Thank you for sharing your amazing day. I really enjoyed reading this. I am also a history buff and I think this is one of the reasons I love antique repros. I agree with Margaret. Did she met La Fayette. Looking forward to hearing more. - Sandra.

Suzanne said...

It sounds like you had a wonderful day. It's a shame you are not able to share any photos. I really enjoyed reading about your experience.

Nancy said...

Thanks for sharing your story with us! I am looking forward to hearing more about you research.

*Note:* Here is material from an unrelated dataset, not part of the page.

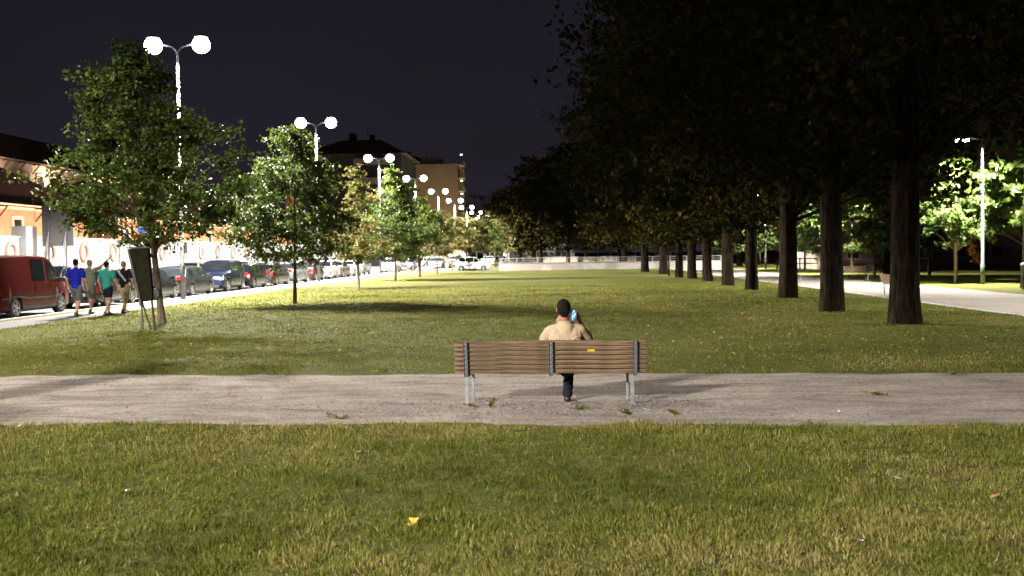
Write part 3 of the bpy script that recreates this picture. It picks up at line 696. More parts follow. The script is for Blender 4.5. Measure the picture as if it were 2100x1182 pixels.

It's a shame the Shockoe Hill Cemetery is in such a bad part of Richmond now. I remember going there once or twice when I was growing up in the suburbs of Richmond. It is a beautiful and peaceful cemetery. It was designed for spending Sunday afternoons walking and visiting the gravesites. I am glad the cemetery is kept up still despite the bad neighborhood.

Kelly said...

Thanks for following my Blog. I came over to visit yours. I enjoyed your experience with Maria Clarke and became a follower. I look forward to reading more. Welcome! Kelly

Katherine said...

Wow, what an exciting adventure. Your pics of the cemetery were beautiful and how nice that you went and stayed with Anne a little bit. So, you don't like Queen stitches either? Can't wait to hear more about what you learn.

Teresa said...

I noticed I had a new follower on my blog, thank you. I will enjoy following you.
Teresa's Heartfelt Stitches

Siobhan said...

How neat!!! I am sooo behind on blog reading but kept telling myself that I had to get on here and look at your post! I can't wait to read more! I enjoyed hearing about your trip to the cemetary and seeing the pics & reading about it. Thanks for including the marker--I'm the kind of person who pulls over to the side of the road to read those historical markers. ;) How sad that Anna died so young but it's wonderful how she lives on through her needlework. Sad, too, about the bad part of town that the cemetary is now in.

Thanks for sharing!

Katrina said...

I so enjoyed reading about your trip!!!! Thanks for sharing :-).